_Task directions_: Restate the lines word for word, from the first line of the records through the line containing "scene.camera = cam". Leave out the pictures and anything after that line.

_Exercise data_:
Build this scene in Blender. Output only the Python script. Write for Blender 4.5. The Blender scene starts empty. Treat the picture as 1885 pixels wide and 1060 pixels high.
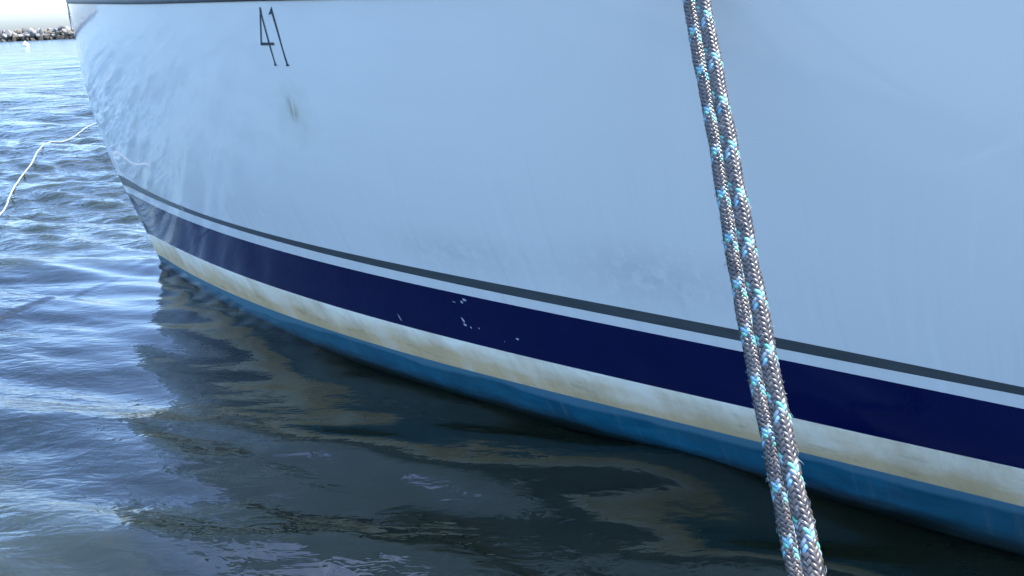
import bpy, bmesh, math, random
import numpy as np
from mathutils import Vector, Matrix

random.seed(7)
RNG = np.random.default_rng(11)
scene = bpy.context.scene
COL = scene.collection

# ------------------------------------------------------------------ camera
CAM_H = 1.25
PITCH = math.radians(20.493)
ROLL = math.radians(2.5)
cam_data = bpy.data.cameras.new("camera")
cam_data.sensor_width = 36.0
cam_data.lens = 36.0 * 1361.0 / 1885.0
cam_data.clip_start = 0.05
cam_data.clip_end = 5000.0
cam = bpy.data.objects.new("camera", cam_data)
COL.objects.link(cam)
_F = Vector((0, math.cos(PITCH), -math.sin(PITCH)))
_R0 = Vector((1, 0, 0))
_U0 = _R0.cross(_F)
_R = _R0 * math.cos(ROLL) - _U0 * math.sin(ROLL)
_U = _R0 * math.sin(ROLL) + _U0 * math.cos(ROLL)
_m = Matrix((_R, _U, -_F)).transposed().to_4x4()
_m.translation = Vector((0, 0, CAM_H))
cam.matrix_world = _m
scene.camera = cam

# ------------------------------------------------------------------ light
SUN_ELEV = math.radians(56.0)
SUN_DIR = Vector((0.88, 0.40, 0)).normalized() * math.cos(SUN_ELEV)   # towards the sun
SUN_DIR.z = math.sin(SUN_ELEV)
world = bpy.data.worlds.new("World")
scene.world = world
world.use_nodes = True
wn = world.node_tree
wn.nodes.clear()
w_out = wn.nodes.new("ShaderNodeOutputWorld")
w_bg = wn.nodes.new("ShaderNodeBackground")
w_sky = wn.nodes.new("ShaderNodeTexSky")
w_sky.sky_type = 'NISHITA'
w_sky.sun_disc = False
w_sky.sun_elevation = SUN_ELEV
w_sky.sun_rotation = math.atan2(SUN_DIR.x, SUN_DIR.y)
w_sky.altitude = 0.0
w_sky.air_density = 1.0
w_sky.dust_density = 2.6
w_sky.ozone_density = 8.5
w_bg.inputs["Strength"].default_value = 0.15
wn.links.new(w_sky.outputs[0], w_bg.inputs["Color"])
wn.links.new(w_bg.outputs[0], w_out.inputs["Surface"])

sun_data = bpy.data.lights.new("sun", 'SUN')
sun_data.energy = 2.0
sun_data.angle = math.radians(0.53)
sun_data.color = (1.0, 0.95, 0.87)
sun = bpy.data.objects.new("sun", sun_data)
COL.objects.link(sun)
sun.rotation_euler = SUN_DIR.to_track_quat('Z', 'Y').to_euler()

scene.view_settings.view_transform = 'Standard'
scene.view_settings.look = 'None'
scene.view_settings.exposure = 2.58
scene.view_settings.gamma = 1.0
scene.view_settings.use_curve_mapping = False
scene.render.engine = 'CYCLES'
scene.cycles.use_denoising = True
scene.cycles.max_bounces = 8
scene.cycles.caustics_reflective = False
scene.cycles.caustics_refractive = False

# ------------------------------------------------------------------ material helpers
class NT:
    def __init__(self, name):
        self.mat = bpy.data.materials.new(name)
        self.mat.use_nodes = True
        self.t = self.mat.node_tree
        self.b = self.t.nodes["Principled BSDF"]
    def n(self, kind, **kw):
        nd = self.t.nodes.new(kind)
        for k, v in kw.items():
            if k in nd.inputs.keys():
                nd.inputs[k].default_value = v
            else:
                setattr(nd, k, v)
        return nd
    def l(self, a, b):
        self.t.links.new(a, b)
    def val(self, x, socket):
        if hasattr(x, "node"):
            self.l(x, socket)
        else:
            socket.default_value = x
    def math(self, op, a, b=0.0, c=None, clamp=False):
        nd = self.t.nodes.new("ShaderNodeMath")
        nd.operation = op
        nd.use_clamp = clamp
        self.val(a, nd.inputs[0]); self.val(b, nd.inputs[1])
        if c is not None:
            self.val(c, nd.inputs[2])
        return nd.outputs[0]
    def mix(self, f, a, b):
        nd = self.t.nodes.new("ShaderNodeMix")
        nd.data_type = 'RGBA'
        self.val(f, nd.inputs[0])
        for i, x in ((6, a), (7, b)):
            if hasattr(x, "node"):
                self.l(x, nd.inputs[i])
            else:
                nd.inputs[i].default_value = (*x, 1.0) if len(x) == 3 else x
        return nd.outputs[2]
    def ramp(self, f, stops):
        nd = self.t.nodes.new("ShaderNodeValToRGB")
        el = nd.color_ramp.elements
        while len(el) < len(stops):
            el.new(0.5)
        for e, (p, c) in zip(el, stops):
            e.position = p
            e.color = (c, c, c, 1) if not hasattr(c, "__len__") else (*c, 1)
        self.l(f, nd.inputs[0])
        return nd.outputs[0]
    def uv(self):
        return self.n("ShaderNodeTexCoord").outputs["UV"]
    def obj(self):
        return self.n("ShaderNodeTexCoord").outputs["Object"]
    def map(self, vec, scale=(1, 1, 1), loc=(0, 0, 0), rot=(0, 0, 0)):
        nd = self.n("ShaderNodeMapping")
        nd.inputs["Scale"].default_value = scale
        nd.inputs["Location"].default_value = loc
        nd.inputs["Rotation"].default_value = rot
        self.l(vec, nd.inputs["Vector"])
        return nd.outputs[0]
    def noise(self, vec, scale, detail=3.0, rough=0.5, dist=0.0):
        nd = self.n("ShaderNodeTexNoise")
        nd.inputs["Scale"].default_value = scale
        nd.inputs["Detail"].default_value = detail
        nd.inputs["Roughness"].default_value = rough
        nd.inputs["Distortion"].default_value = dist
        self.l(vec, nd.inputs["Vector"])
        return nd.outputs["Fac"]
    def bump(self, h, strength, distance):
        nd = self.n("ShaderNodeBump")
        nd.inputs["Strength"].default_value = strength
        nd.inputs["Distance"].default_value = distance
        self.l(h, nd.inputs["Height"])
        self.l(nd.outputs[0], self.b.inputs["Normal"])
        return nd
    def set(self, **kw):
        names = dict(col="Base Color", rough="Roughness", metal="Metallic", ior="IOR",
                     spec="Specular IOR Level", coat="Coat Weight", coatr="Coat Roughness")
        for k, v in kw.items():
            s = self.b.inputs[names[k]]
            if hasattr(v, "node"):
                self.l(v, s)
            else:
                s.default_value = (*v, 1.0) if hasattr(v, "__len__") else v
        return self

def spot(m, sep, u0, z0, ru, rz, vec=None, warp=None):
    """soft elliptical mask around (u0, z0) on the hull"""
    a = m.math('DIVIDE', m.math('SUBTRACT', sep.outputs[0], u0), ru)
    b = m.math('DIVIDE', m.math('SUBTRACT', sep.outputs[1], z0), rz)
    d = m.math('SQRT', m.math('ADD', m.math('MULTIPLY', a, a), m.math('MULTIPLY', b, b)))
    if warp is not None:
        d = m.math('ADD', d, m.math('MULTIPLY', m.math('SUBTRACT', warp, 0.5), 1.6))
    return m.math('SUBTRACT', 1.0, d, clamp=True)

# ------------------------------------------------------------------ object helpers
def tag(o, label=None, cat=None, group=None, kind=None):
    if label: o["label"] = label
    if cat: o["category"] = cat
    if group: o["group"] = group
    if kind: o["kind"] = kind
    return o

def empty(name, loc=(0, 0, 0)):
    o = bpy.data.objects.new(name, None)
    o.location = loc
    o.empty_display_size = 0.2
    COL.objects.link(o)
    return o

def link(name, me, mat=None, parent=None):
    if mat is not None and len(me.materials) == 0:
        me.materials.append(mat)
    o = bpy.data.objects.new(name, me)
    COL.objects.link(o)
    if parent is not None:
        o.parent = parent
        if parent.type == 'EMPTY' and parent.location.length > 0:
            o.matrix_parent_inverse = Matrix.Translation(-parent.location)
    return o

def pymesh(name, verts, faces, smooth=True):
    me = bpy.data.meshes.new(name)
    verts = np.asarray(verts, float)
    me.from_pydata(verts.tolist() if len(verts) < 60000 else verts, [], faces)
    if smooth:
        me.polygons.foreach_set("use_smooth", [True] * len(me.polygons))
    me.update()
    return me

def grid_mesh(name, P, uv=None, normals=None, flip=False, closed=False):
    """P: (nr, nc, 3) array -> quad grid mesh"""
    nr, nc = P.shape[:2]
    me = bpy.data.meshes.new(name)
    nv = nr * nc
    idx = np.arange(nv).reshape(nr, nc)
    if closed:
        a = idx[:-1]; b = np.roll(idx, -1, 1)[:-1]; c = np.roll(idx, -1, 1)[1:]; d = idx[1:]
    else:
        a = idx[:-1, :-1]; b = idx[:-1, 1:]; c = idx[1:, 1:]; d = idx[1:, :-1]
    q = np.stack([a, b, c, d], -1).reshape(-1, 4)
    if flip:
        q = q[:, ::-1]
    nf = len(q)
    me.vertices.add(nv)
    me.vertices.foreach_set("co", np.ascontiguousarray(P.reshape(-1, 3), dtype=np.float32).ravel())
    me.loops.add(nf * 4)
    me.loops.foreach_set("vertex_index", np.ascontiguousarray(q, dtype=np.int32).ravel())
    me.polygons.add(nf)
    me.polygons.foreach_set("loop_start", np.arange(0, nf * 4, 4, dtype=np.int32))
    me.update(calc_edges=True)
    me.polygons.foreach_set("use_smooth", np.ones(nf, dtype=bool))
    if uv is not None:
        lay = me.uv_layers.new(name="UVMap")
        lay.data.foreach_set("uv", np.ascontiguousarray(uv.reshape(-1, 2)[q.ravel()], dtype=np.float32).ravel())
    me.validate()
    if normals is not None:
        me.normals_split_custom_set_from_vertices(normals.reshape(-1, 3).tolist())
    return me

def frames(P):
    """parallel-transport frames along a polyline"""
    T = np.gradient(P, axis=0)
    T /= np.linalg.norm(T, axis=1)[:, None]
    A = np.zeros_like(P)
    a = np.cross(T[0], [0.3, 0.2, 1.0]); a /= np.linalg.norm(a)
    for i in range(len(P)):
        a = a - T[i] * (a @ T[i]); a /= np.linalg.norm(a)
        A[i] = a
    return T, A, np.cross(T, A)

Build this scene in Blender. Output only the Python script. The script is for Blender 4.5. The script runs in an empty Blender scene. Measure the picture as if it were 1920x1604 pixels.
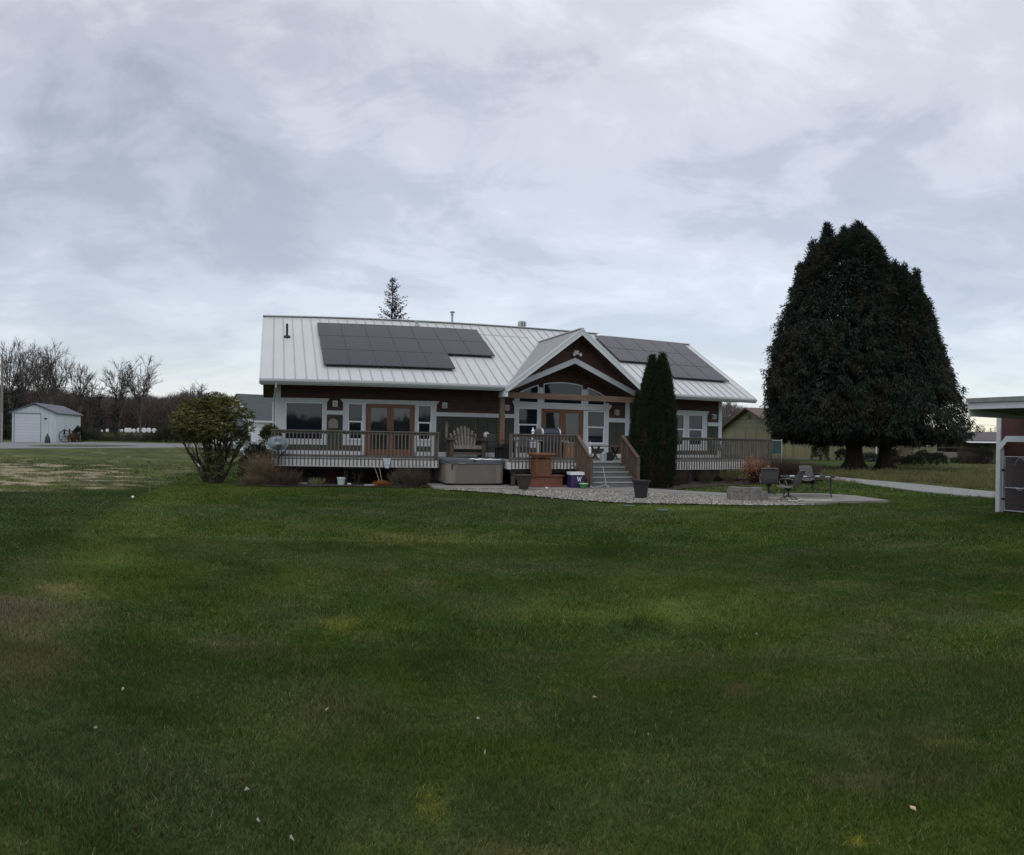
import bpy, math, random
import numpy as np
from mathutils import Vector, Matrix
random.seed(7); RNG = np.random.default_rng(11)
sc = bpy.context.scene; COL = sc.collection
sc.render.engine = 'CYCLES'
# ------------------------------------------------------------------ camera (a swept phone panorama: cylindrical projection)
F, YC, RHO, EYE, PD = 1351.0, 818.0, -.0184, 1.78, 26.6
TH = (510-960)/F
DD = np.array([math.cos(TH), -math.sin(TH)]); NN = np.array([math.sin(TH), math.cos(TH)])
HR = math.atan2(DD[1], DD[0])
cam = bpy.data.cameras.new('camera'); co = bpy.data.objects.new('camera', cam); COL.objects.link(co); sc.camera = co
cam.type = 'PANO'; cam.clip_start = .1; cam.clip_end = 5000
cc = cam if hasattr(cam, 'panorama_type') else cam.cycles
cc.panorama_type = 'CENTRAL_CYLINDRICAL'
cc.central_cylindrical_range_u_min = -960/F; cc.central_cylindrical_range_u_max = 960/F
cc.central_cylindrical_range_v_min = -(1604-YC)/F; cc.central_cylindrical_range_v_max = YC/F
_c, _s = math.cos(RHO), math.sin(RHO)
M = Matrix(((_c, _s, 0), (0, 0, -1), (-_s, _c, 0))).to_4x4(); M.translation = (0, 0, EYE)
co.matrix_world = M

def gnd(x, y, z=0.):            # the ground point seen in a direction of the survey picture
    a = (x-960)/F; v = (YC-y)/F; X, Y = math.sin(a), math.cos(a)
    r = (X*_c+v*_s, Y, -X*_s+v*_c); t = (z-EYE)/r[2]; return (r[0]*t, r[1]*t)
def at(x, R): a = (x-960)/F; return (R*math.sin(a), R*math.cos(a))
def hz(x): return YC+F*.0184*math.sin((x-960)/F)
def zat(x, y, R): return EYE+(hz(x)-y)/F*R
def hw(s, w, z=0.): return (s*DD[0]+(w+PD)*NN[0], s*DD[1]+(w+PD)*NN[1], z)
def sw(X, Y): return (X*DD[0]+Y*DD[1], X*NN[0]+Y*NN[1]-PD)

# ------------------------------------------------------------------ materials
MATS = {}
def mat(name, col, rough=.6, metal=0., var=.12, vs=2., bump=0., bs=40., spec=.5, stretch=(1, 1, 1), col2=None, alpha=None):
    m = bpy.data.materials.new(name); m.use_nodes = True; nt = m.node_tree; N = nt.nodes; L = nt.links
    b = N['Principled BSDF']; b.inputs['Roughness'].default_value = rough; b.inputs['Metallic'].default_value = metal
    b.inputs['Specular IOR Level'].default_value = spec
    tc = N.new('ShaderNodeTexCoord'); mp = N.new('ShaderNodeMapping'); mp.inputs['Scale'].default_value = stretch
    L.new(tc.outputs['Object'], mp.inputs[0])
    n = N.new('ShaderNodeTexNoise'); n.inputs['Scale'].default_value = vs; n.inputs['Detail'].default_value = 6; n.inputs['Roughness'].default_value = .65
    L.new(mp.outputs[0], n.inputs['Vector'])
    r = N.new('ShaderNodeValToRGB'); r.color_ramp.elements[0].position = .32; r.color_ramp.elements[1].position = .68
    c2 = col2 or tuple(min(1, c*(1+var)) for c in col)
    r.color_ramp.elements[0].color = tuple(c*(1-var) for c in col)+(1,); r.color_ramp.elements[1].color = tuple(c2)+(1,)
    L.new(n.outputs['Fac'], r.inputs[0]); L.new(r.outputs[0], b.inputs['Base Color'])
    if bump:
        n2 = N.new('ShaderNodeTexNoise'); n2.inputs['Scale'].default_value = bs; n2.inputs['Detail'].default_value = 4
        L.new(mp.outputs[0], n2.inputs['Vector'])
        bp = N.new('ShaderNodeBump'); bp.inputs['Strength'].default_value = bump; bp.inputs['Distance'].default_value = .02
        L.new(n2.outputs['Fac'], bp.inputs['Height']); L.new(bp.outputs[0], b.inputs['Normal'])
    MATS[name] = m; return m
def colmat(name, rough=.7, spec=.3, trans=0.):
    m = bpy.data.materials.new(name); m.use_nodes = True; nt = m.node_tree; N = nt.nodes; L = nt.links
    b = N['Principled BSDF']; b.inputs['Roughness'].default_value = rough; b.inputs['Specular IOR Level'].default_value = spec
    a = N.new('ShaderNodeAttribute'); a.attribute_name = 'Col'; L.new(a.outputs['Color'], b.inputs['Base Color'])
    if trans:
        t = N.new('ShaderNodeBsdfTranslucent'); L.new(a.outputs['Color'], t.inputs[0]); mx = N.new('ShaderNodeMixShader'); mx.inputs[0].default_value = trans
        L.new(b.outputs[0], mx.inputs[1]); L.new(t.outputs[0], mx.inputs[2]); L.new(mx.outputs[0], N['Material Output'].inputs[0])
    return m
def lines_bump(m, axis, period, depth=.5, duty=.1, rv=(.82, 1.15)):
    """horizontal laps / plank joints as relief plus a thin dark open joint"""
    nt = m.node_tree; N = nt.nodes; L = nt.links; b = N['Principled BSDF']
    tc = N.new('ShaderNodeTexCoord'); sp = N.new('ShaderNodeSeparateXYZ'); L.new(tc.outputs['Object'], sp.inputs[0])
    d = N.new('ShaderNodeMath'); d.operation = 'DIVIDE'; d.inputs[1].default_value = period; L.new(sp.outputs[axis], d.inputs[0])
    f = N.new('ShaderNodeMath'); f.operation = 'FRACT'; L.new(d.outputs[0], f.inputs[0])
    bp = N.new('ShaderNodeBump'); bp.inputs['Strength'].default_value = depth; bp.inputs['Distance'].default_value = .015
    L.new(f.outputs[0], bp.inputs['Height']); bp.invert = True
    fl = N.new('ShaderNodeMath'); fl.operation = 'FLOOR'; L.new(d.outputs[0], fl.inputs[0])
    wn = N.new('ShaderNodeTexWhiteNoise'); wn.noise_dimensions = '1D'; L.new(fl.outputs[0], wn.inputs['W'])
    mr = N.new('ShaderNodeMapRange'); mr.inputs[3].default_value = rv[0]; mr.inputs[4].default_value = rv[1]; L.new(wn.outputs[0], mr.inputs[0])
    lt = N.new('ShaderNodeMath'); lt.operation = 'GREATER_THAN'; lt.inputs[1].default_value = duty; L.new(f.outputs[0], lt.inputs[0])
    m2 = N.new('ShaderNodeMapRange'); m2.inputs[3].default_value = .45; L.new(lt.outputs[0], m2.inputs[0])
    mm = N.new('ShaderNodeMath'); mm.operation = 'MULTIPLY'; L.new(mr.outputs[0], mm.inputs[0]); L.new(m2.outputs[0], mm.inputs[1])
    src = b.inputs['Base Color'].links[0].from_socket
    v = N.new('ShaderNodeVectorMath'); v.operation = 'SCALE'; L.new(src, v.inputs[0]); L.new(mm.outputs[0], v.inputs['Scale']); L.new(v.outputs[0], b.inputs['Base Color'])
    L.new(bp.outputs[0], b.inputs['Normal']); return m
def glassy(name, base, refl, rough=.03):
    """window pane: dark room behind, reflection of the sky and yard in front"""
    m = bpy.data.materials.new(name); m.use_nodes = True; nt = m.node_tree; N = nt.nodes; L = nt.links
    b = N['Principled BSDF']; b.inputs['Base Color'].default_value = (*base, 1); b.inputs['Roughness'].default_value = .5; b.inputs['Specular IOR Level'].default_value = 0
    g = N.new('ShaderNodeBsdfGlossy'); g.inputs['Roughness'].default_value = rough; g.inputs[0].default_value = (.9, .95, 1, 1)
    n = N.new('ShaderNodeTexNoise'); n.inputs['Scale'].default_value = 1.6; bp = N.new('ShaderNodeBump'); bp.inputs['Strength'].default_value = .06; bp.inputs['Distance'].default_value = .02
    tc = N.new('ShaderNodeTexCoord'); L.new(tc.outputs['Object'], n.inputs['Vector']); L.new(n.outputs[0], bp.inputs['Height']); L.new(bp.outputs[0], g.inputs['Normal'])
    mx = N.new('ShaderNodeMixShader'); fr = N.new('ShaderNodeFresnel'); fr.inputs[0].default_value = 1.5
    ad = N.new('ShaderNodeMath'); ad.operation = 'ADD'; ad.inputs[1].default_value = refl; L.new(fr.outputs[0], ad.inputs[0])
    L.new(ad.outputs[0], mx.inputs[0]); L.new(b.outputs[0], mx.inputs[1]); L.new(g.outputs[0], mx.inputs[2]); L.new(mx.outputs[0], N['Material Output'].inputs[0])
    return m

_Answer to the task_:
Build this scene in Blender. Output only the Python script. Write for Blender 4.5. The Blender scene starts empty. Treat the picture as 1885 pixels wide and 1060 pixels high.
import bpy, bmesh, math, random
import numpy as np
from mathutils import Vector, Matrix

random.seed(7)
RNG = np.random.default_rng(11)
scene = bpy.context.scene
COL = scene.collection

# ------------------------------------------------------------------ camera
CAM_H = 1.25
PITCH = math.radians(20.493)
ROLL = math.radians(2.5)
cam_data = bpy.data.cameras.new("camera")
cam_data.sensor_width = 36.0
cam_data.lens = 36.0 * 1361.0 / 1885.0
cam_data.clip_start = 0.05
cam_data.clip_end = 5000.0
cam = bpy.data.objects.new("camera", cam_data)
COL.objects.link(cam)
_F = Vector((0, math.cos(PITCH), -math.sin(PITCH)))
_R0 = Vector((1, 0, 0))
_U0 = _R0.cross(_F)
_R = _R0 * math.cos(ROLL) - _U0 * math.sin(ROLL)
_U = _R0 * math.sin(ROLL) + _U0 * math.cos(ROLL)
_m = Matrix((_R, _U, -_F)).transposed().to_4x4()
_m.translation = Vector((0, 0, CAM_H))
cam.matrix_world = _m
scene.camera = cam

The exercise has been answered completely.